Two thirds of people now spend the money on their home, typically spending over £13,000.
 
Additionally, the amount people have gifted to family has increased by over a quarter since 2012 and now typically stands at £33,000.

Having an emergency fund is an important security blanket for those on a fixed income later in life, but while this was another key reason 40% of people took money through equity release five years ago, people now are much less likely to use their housing wealth to cover unplanned spending.

Just 25% give this as one of the reasons they used equity release last year, with people on average taking £3,600 to keep aside for a rainy day. This could largely be down to the increasing popularity of drawdown plans, which allow people to take money as and when they need it rather than incurring interest on the full amount when they first take out a plan.

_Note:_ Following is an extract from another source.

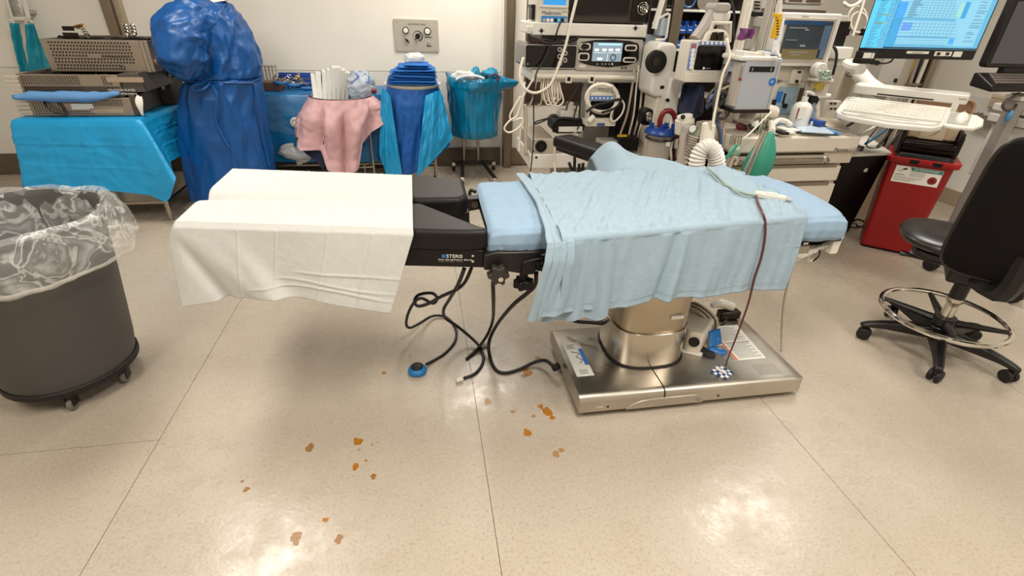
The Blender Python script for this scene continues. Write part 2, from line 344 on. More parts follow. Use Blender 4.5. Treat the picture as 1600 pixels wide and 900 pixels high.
# column: lower collar with a rounded front, upper shroud
def plan(cx, cy, a, bq, e, n=36):
    out = []
    for i in range(n):
        q = 2 * PI * i / n; c_, s_ = math.cos(q), math.sin(q); out.append((cx + a * abs(c_) ** (2 / e) * (1 if c_ > 0 else -1), cy + bq * abs(s_) ** (2 / e) * (1 if s_ > 0 else -1)))
    return out
part('column_collar', MB().prism(plan(1.02, 1.92, .19, .185, 2.8), .115, .31, 'z'), mat('column_steel', '#cfc6b8', .22, 1, rvar=.06, scale=5), t, bevel=.004, smooth=50)
part('column_gasket', MB().prism(plan(1.02, 1.92, .197, .192, 2.8), .112, .124, 'z'), black_rubber, t, smooth=50)
part('column_shroud', MB().prism(plan(1.02, 1.92, .178, .172, 3.2), .30, .60, 'z'), mat('shroud_steel', '#b8ab97', .3, 1, noise_amt=.12, scale=4), t, bevel=.003, smooth=50)
part('column_head', MB().box(.86, 1.22, 1.76, 2.1, .595, .70), dark_metal, t, bevel=.01)
part('level_window', MB().box(1.06, 1.12, 1.742, 1.751, .385, .402), label_paper, t)
part('top_frame', MB().box(.29, 1.78, 1.80, 2.36, .69, .735), dark_metal, t, bevel=.008)
part('side_rail', MB().box(.50, 1.62, 1.715, 1.735, .70, .735), steel, t, bevel=.003)
part('side_rail', MB().box(.30, 1.86, 2.44, 2.46, .70, .735), steel, t, bevel=.003)
# pad with blue fitted sheet: rounded slab with puckers along its lower near edge
def pad(s_, t_):
    # t around the section (y,z), s along x
    x0, x1 = .250, 1.80; y0, y1 = 1.735, 2.375; z0, z1 = .742, .853; r = .035
    per = [(y0 + .01, z0), (y0, z0 + .02), (y0 - .004, (z0 + z1) / 2), (y0 + .004, z1 - .02), (y0 + .03, z1 - .003), (y0 + .08, z1), ((y0 + y1) / 2, z1 + .004), (y1 - .08, z1), (y1 - .03, z1 - .004), (y1, z1 - .025), (y1 + .002, (z0 + z1) / 2), (y1 - .01, z0)]
    f = t_ * (len(per) - 1); i = min(int(f), len(per) - 2); f -= i
    y = per[i][0] + (per[i + 1][0] - per[i][0]) * f; z = per[i][1] + (per[i + 1][1] - per[i][1]) * f
    e = min(s_, 1 - s_); q = math.sqrt(max(0, 1 - (1 - min(1, e / .02)) ** 2))
    zc = (z0 + z1) / 2; yc = (y0 + y1) / 2
    y = yc + (y - yc) * (.94 + .06 * q); z = zc + (z - zc) * (.55 + .45 * q)
    x = x0 + (x1 - x0) * s_ - .035 * (1 - t_) * (1 - s_)
    if t_ > .34: z += .006 * max(0, rg(x * 7 + y * 1.5, y * 2, 3)) ** 3
    if t_ < .4: y += .014 * nz(x * 26, t_ * 3) * (1 - t_ / .4); z += .006 * nz(x * 20 + 9, t_ * 6)
    z += .003 * nz(x * 9, y * 9, 3) + .006 * abs(nz(x * 4 + y * 3, y * 2, 8)) + .004 * nz(x * 18 + y * 4, y * 3, 5) * (x > .36); 
    return (x, y, z)
mbp = MB().grid(pad, 150, 66); n0 = len(mbp.v)
part('padded_top', mbp, blue_cloth_deep, t, smooth=180)
part('pad_end', MB().box(.285, .32, 1.75, 2.36, .748, .845), blue_cloth_deep, t, bevel=.02, seg=4)
part('pad_underside', MB().box(.25, 1.80, 1.75, 2.36, .733, .746), vinyl_black, t, bevel=.004)
# leg section: near wedge pad, rails, lettering
def legpad(poly, z0, z1, nm, par): return part(nm, MB().prism(poly, z0, z1, 'z'), vinyl_black, par, bevel=.022, seg=4, smooth=50)
legpad([(-.925, 1.915), (.13, 1.738), (.225, 1.735), (.225, 1.775), (.195, 1.80), (-.02, 2.07), (-.925, 2.16)], .772, .858, 'leg_pad', t)
legpad([(-.93, 2.285), (-.02, 2.115), (.15, 2.11), (.185, 2.16), (.185, 2.40), (.16, 2.425), (-.05, 2.452), (-.93, 2.615)], .772, .858, 'leg_pad', t)
r1 = part('leg_rail', MB().prism([(-.90, 1.921), (.205, 1.738), (.22, 1.76), (.22, 1.80), (-.02, 2.04), (-.90, 2.14)], .70, .775, 'z'), black_plastic, t, bevel=.004)
part('leg_rail', MB().prism([(-.90, 2.31), (-.02, 2.15), (.19, 2.15), (.20, 2.36), (-.90, 2.58)], .72, .775, 'z'), black_plastic, t, bevel=.004)
rd = Vector((1.105, -.183, 0)).normalized()
def rp(x, z, d=.0015): return (x, 1.738 + (.205 - x) * .1656 - d, z)
text('lettering', 'STERIS', .020, rp(.063, .7475), rd, UPZ, white_print, t, sx=1.12)
text('lettering', 'Amsco  Split Leg Positioner  BF32-100', .0085, rp(.032, .733), rd, UPZ, white_print, t)
text('lettering', 'RATED LOAD SEE MANUAL      500 lbs max', .005, rp(.034, .7245), rd, UPZ, grey_print, t)
part('emblem', MB().box(.046, .06, rp(.05, .74)[1] - .0008, rp(.05, .74)[1] + .001, .7405, .7545), blue_print, t)
for z in (.752, .728): part('rivet', MB().cyl(rp(.165, z, -.002), rp(.165, z, .003), .005, n=12), chrome, t)
# hinge brackets with knobs between the leg section and the pad
hb = part('hinge_bracket', MB().prism([(.205, .70), (.205, .765), (.26, .775), (.30, .772), (.52, .768), (.52, .715), (.40, .69), (.37, .672), (.29, .69)], 1.715, 1.765), mat('bracket_dark', '#262120', .4, .3), t, bevel=.006)
part('hinge_bracket', MB().prism([(.17, .70), (.17, .77), (.30, .77), (.30, .72)], 2.34, 2.40), mat('bracket_dark', '#262120'), t, bevel=.006)
part('hinge_pin', MB().cyl((.235, 2.335, .742), (.235, 2.345, .742), .017, n=16), mat('pale_disc', '#8d7c6e', .4), t)
part('clamp_arm', MB().prism([(.355, .678), (.355, .735), (.40, .745), (.53, .762), (.53, .738), (.42, .72), (.405, .678)], 1.70, 1.716), mat('bracket_dark', '#262120'), t, bevel=.004)
part('clamp_stem', MB().cyl((.365, 1.72, .69), (.365, 1.72, .645), .017, n=14), black_plastic, t)
kn = MB(); pl = []
for i in range(48):
    a = 2 * PI * i / 48; pl.append((.255 + (.036 + .007 * math.cos(6 * a)) * math.cos(a), .700 + (.036 + .007 * math.cos(6 * a)) * math.sin(a)))
kb = part('star_knob', kn.prism(pl, 1.655, 1.695), mat('knob_olive', '#2b2621', .45), t, bevel=.005, seg=3, smooth=50)
part('knob_bolt', MB().cyl((.262, 1.656, .69), (.262, 1.650, .69), .010, n=16), chrome, kb)
part('knob_stem', MB().cyl((.255, 1.69, .70), (.255, 1.72, .70), .012, n=12), black_plastic, kb)
kn = MB(); pl = []
for i in range(48):
    a = 2 * PI * i / 48; pl.append((.365 + (.036 + .006 * math.cos(6 * a)) * math.cos(a), 1.72 + (.036 + .006 * math.cos(6 * a)) * math.sin(a)))
part('clamp_knob', kn.prism(pl, .612, .65, 'z'), black_plastic, t, bevel=.006, seg=3, smooth=50)
pl = [(.425 + (.02 + .004 * math.cos(5 * 2 * PI * i / 40)) * math.cos(2 * PI * i / 40), .722 + (.02 + .004 * math.cos(5 * 2 * PI * i / 40)) * math.sin(2 * PI * i / 40)) for i in range(40)]
kb = part('star_knob', MB().prism(pl, 1.672, 1.70), black_plastic, t, bevel=.003, smooth=50)
part('knob_bolt', MB().cyl((.428, 1.673, .72), (.428, 1.668, .72), .005, n=12), chrome, kb)
text('lettering', 'LEFT', .010, (.43, 1.712, .757), XR, UPZ, white_print, t)
for x in (.275, .37): part('rivet', MB().cyl((x, 1.735, .770), (x, 1.735, .778), .008, n=12), chrome, t)
# head end: steel rail, clamp
part('head_rail', MB().prism([(1.60, .685), (1.60, .735), (1.78, .735), (1.80, .705)], 1.80, 1.84), steel, t, bevel=.003)
part('rail_screw', MB().cyl((1.665, 1.80, .712), (1.665, 1.792, .712), .013, n=16), chrome, t)
part('rail_clamp', MB().box(1.775, 1.815, 1.76, 1.86, .665, .75).box(1.765, 1.83, 1.77, 1.85, .735, .755), white_plastic, t, bevel=.005)
# stickers on the base
s1 = part('caution_sticker', MB().add([(.638, 1.99, .1188), (.722, 1.99, .1188), (.722, 1.72, .1188), (.638, 1.72, .1188)], [(0, 3, 2, 1)]), label_paper, t)
part('print_band', MB().add([(.702, 1.93, .1192), (.722, 1.93, .1192), (.722, 1.80, .1192), (.702, 1.80, .1192)], [(0, 3, 2, 1)]), blue_print, s1)
mk = MB()
for i in range(5): mk.box(.648, .692 - .006 * (i % 3), 1.965 - i * .008 - .002, 1.965 - i * .008 + .002, .1189, .1193)
for i in range(4): mk.box(.66, .70, 1.765 - i * .009 - .002, 1.765 - i * .009 + .002, .1189, .1193)
part('print_line', mk, grey_print, s1)
part('print_diagram', MB().tube([(.66, 1.91, .1192), (.70, 1.89, .1192), (.675, 1.865, .1192), (.70, 1.84, .1192), (.68, 1.815, .1192)], .0018, 5, smooth=1), black_print, s1)
s2 = part('instruction_sticker', MB().add([(1.405, 2.03, .1188), (1.632, 2.03, .1188), (1.612, 1.735, .1188), (1.40, 1.735, .1188)], [(0, 3, 2, 1)]), label_paper, t)
part('print_band', MB().box(1.452, 1.463, 1.737, 2.028, .1189, .1193), mat('print_orange', '#d4702a', .5), s2)
part('print_block', MB().box(1.40, 1.45, 1.737, 1.86, .1189, .1193), grey_print, s2)
mk = MB()
for j in range(2):
    for i in range(14): mk.box(1.475, 1.60 - .025 * ((i * 7 + j) % 3 == 0), 2.015 - j * .145 - i * .009 - .0018, 2.015 - j * .145 - i * .009 + .0018, .1189, .1193)
part('print_line', mk, grey_print, s2)
part('print_line', MB().box(1.47, 1.61, 1.876, 1.88, .1189, .1193), black_print, s2)
mk = MB()
for i in range(9): mk.box(1.50 + .005 * (i % 2), 1.62, 1.69 - i * .009, 1.693 - i * .009, .1182, .1186)
part('printed_lines', mk, grey_print, t)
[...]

Gloria Barker, head of products at Saga, commented: “Our research demonstrates that equity release is increasingly being considered as a mainstream solution future proofing their homes and income for later life – making them less dependent on the state. That’s a big change from the traditional perception that it is limited to those who find it hard to make ends meet.

While people are beginning to see their house as an asset to fund later life rather than something for their family to inherit, this does not mean that they are not prepared to help family out financially. By far one the biggest chunks of money they withdraw is to gift to their relatives, showing that they are keen to pass their wealth on down the generations.”